Performance Features in DB2 V9 for z/OS – Part 5

As I talked about in the previous weeks, DB2 Version 9 for z/OS has over 50+ great new performance features. Many of these features can really benefit your standard DBA operations and improve application performance and overall availability of your systems and data.


Another one of the new features that probably will not be mentioned a lot but will provide improved performance throughout the lifetime of your system is the enhancements around database logging. Here are a couple of little logging related features within DB2 Version 9 in DB2 Version 9 for z/OS but all of these enhancements are helping improve logging and logging related operations.
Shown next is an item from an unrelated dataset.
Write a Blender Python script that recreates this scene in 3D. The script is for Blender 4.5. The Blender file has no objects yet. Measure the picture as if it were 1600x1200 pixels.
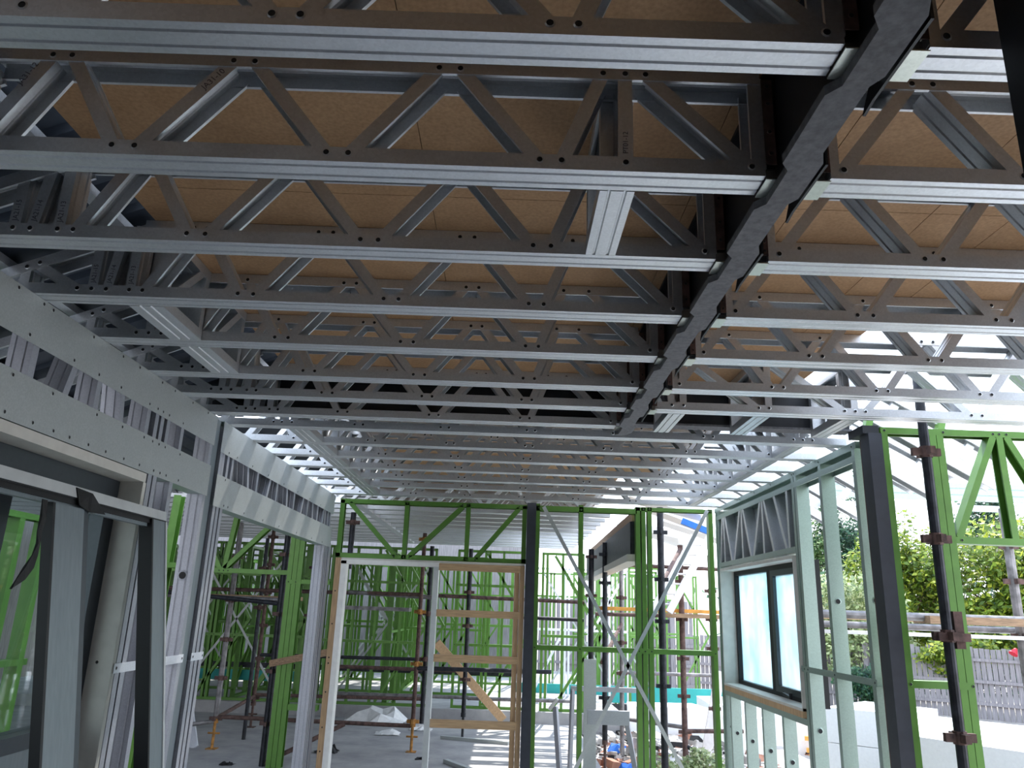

The first and most notable DB2 Version 9 for z/OS logging enhancement is the new capability of turning logging off for a tablespace and its tables/indexes within your database system. Turning logging off can be a great asset when doing those special processes that come up occasionally. For example, when all the rows need to be modified for their yearly rate changes or when massive amounts of rows need to be inserted because of the company merger. All of these activities generate a large amount of logging and the overhead is probably not necessary because you were going to take a backup before anyway.


Turning off logging is as simple as an ALTER TABLESPACE database.tablespace-name NOT LOGGED statement. The recovery implications of not logging can be terrible so make sure you have a recovery strategy before altering your tablespace. If you don’t make a backup your recovery point will be to the point when you ALTERed the logging off. Recovering to that last point-in-time could involve a large number of tablespace image copies and a large amount of actives logs which will cause your system to be unavailable and endure the performance impact of a major recovery processing nightmare.


The next great logging related feature in Version 9 is the TRUNCATE TABLE SQL statement. Using the TRUNCATE TABLE SQL is a great way to clean up tables and their relate disk storage. This truncate statement empties the table data, has the option to drop its storage and ignore any DELETE TRIGGERs that might be encountered. There are several options on the TRUNCATE SQL statement but it is straightforward to use and is especially handy for cleaning up test environment tables.


Logging is only a minor performance overhead, usually less than 5% so make sure to have a backup or recovery strategy if you turn it off using these great new DB2 version 9 for z/OS features.